▶ **SOURCE EXCERPT**:
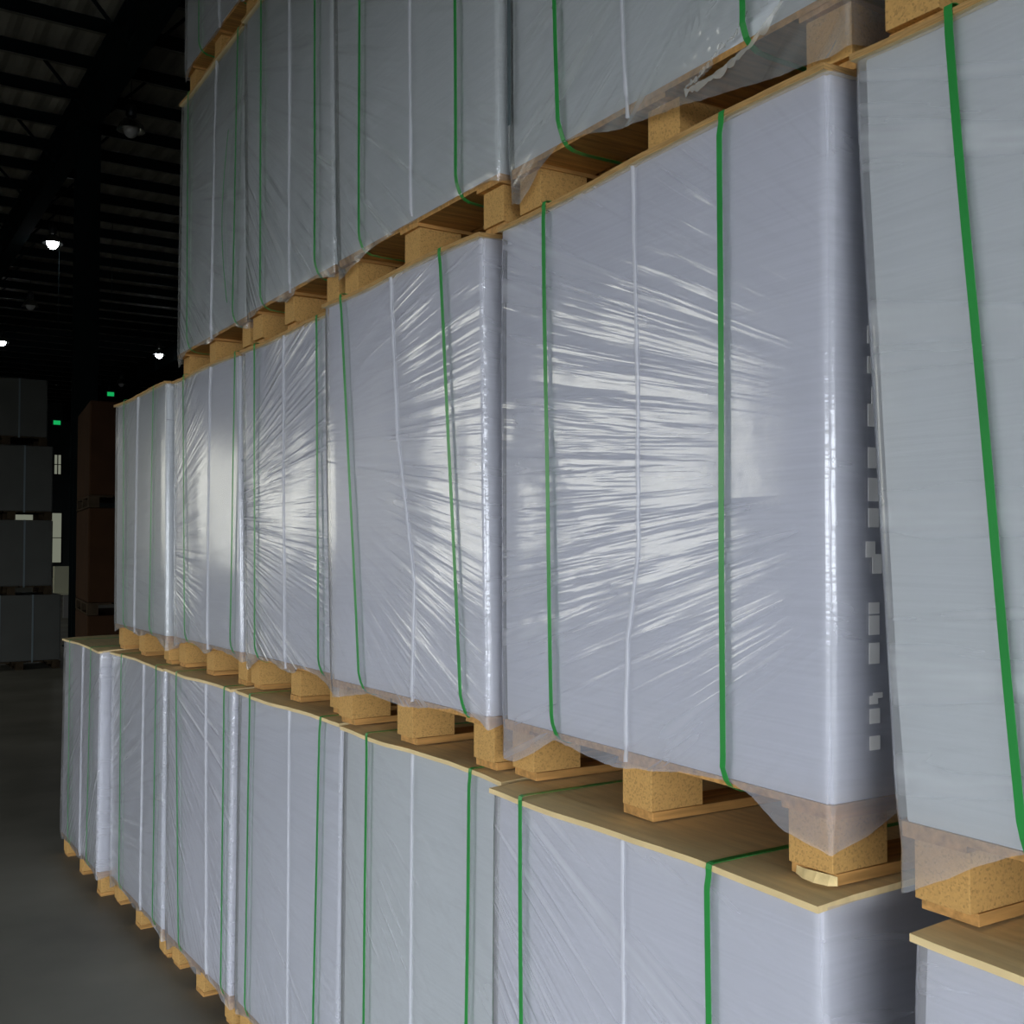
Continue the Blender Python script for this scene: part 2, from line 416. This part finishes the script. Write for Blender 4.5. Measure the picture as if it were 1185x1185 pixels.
    # welded seam down the film
    if seam:
        bm = bmesh.new(); rows = []; zz = 1.183; k = 0
        zlow = interp(hem, u_of(seam[-1][1], .12))+.004
        while zz > zlow:
            y = interp(sorted(seam), zz)+.0016*nz(zz*16, sd)+.001*nz(zz*45, sd)
            u = u_of(y, zz); p = Lp(u, 0, zz)
            wv = .0025+.001*nz(zz*20, sd, 2)
            inn = -.0065 if zz > .13 else -.003
            out_ = inn-bulge-.002-.002*abs(nz(zz*30, sd))
            rows.append([bm.verts.new(p+Vector((inn, wv, 0))), bm.verts.new(p+Vector((out_, .0005, 0))), bm.verts.new(p+Vector((inn, -wv, 0)))])
            zz -= .012
        for a, b in zip(rows, rows[1:]):
            bm.faces.new((a[0], a[1], b[1], b[0])); bm.faces.new((a[1], a[2], b[2], b[1]))
        so = obj('seam', bm, M['seam'], fo, smooth=True)
    # bands
    for si, (yt, yb) in enumerate(straps):
        ut, ub = u_of(yt, ZT), u_of(yb, ZB); fo_ = .0135+bulge*.55; ph = rnd.uniform(0, 6)
        def U(z):
            t = (ZT-z)/(ZT-ZB); return ut+(ub-ut)*t+.0025*math.sin(t*3+ph)+.001*math.sin(t*9+ph)
        def Q(u, v, z): return tuple(Lp(u, v, z))
        path = [Q(ub, .25, .0975), Q(ub, .05, .0975), Q(ub, .02, .1), Q(ub, .004, .107), Q(ub, -.006, .118), Q(ub, -fo_+.002, .14)]
        nzz = 26
        path += [Q(U(z), -fo_, z) for z in [.16+(1.16-.16)*i/nzz for i in range(nzz+1)]]
        zt_ = 1.199
        path += [Q(ut, -.0155, 1.18), Q(ut, -.0158, 1.19), Q(ut, -.0145, zt_-.002), Q(ut, -.008, zt_), Q(ut, .08, zt_+.0002), Q(ut, DEP-.05, zt_+.0002), Q(ut, DEP+.008, zt_-.001), Q(ut, DEP+.0145, 1.19),
                 Q(ut, DEP+.0135, 1.1), Q(ub, DEP+.0135, .15), Q(ub, DEP, .1), Q(ub, DEP-.02, .0975), Q(ub, .25, .0975)]
        bm = bmesh.new(); ribbon(bm, path, .0125, .0009, 0)
        obj('strap', bm, M['strap'], root)
    if loose:
        bm = bmesh.new(); pts = []
        for i in range(24):
            t = i/23; z = loose[0]+(loose[1]-loose[0])*t
            y = loose[2]+(loose[3])*math.sin(PI*t)
            pts.append(tuple(Lp(u_of(y, z), -.016, z)))
        ribbon(bm, pts, .006, .0008, 0)
        so = obj('strap', bm, M['strap'], root); so['label'] = 'thin green band bowing loose from the front'
    if greystrap:
        bm = bmesh.new(); pts = []
        for i in range(16):
            t = i/15; z = 1.19-(1.19-.21)*t; y = greystrap[0]+(greystrap[1]-greystrap[0])*t
            pts.append(tuple(Lp(u_of(y, z), -.017, z)))
        ribbon(bm, pts, .011, .0009, 0)
        so = obj('strap', bm, M['strap_grey'], root); so['label'] = 'grey band near the left edge'
    return root, Lp, u_of, fo

# ---------------- second tier (right to left)
load('largest wrapped pallet, cut by the right edge of the photo, one thick green strap showing', 1.2,
     (1.238, .968), (1.222, .066), 1.024, .122, [(.865, .775), (.30, .26)], [(1.18, .58), (.1, .52)],
     hem=[(0, .06), (.5, .1), (.7, .125), (.74, .112), (.83, .06), (.9, .022), (.905, .022)], film='film_soft', paper='paper_grey', pole=(-1.0, .5), seed=1)
rB, LpB, uB, foB = load('wrapped pallet right of centre with glare streaks and white marks down its side', 1.2,
     (1.245, 1.997), (1.22, 1.073), 1.997, 1.066, [(1.277, 1.285), (1.811, 1.782)],
     [(1.19, 1.52), (.77, 1.508), (.48, 1.509), (.33, 1.54), (.1, 1.551)],
     hem=[(0, .05), (.02, .053), (.09, .063), (.17, .108), (.21, .119), (.33, .111), (.48, .09), (.55, .086), (.72, .106), (.85, .045), (.88, .035), (.95, .04)],
     film='film_bold', pole=(-.15, .60), seed=2, ripple=lambda q, z: (.12+.88*smoothstep((q-.2)/.2)) if z > .55 else (.12+.88*smoothstep((q-.02)/.2)), chipped=True, dense=1.2)
load('second-tier wrapped pallet with glare along its right edge, left of the one with white marks', 1.2,
     (1.21, 2.86), (1.225, 2.03), 2.91, 2.055, [(2.225, 2.116), (2.782, 2.645)], [(1.18, 2.487), (.77, 2.445), (.4, 2.353), (.1, 2.369)],
     hem=[(0, .095), (.03, .11), (.14, .12), (.39, .097), (.59, .106), (.78, .074), (.86, .07)], film='film', pole=(1.25, .8), seed=3, ripple=lambda q, z: .2+.8*(1-smoothstep((q-.35)/.25)))
load('wrapped pallet covered in bright fanned wrinkles, fourth from the right in the second tier', 1.2,
     (1.25, 3.715), (1.26, 2.93), 3.77, 2.975, [(3.073, 3.037), (3.617, 3.584)], [(1.18, 3.359), (.1, 3.33)], film='film_fine', pole=(1.35, .62), seed=4)
load('smooth wrapped pallet with soft pale glare, fifth from the right in the second tier', 1.2,
     (1.228, 4.56), (1.243, 3.748), 4.59, 3.798, [(3.80, 3.76+.06), (4.423, 4.37)], [(1.18, 4.097), (.1, 4.108)], film='film_soft', ripple=lambda q, z: .1+.7*smoothstep((q-.4)/.2), pole=(1.3, .5), seed=5)
load('narrow-looking greyish wrapped pallet at the far left end of the second tier', 1.2,
     (1.2, 5.53), (1.205, 4.60), 5.55, 4.63, [(4.80, 4.82), (5.337, 5.301)], [(1.18, 5.09), (.1, 5.12)], film='film_soft', paper='paper_grey', pole=(1.3, .4), seed=6, ripple=lambda q, z: .35)
# ---------------- bottom tier
load('wrapped pallet cut off by the bottom right corner of the photo, ground tier', 0,
     (1.2, .93), (1.2, .03), .91, .01, [(.15, .16), (.62, .62)], [(1.18, .45), (.1, .45)], film='film', pole=(-.5, 1.3), seed=7)
load('ground-tier wrapped pallet at lower right with a wide warped tan board showing on top', 0,
     (1.185, 1.94), (1.185, 1.065), 1.93, 1.06, [(1.273, 1.271), (1.816, 1.8)], [(1.18, 1.498), (.1, 1.49)], film='film', pole=(1.6, 1.6), seed=8, ripple=lambda q, z: .45+.4*smoothstep((q-.3)/.5))
load('greyish smooth wrapped pallet at the bottom centre of the photo, ground tier', 0,
     (1.235, 2.835), (1.235, 1.985), 2.82, 1.975, [(2.1, 2.13), (2.648, 2.66)], [(1.18, 2.394), (.1, 2.405)], film='film_soft', paper='paper_grey', pole=(1.5, 1.5), seed=9, ripple=lambda q, z: .6)
load('smooth wrapped pallet with two green straps, fourth from the right in the ground tier', 0,
     (1.225, 3.725), (1.24, 2.875), 3.705, 2.855, [(2.974, 3.02), (3.567, 3.587)], [(1.18, 3.23), (.1, 3.227)], film='film_soft', pole=(1.4, 1.0), seed=10, ripple=lambda q, z: .5)
load('wrapped pallet with diagonal ripples, fifth from the right in the ground tier', 0,
     (1.195, 4.52), (1.215, 3.765), 4.52, 3.745, [(3.80, 3.78+.03), (4.367, 4.30)], [(1.18, 4.022), (.1, 3.99)], film='film', pole=(1.6, 1.4), seed=11)
load('ground-tier wrapped pallet under the far left pallet of the second tier', 0,
     (1.175, 5.455), (1.19, 4.56), 5.45, 4.56, [(4.64, 4.65), (5.227, 5.22)], [(1.18, 4.86), (.1, 4.88)], film='film_soft', pole=(1.5, .3), seed=12)
load('leftmost wrapped pallet of the ground tier with nothing stacked on it', 0,
     (1.12, 6.44), (1.13, 5.53), 6.38, 5.50, [(5.66, 5.70), (6.178, 6.16)], [(1.18, 5.873), (.1, 5.9)], film='film', pole=(-.4, 1.5), seed=13)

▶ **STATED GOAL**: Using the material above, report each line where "from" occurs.

▶ **FULL SOLUTION**:
Continue the Blender Python script for this scene: part 2, from line 416. This part finishes the script. Write for Blender 4.5. Measure the picture as if it were 1185x1185 pixels.
        so = obj('strap', bm, M['strap'], root); so['label'] = 'thin green band bowing loose from the front'
load('wrapped pallet covered in bright fanned wrinkles, fourth from the right in the second tier', 1.2,
load('smooth wrapped pallet with soft pale glare, fifth from the right in the second tier', 1.2,
load('smooth wrapped pallet with two green straps, fourth from the right in the ground tier', 0,
load('wrapped pallet with diagonal ripples, fifth from the right in the ground tier', 0,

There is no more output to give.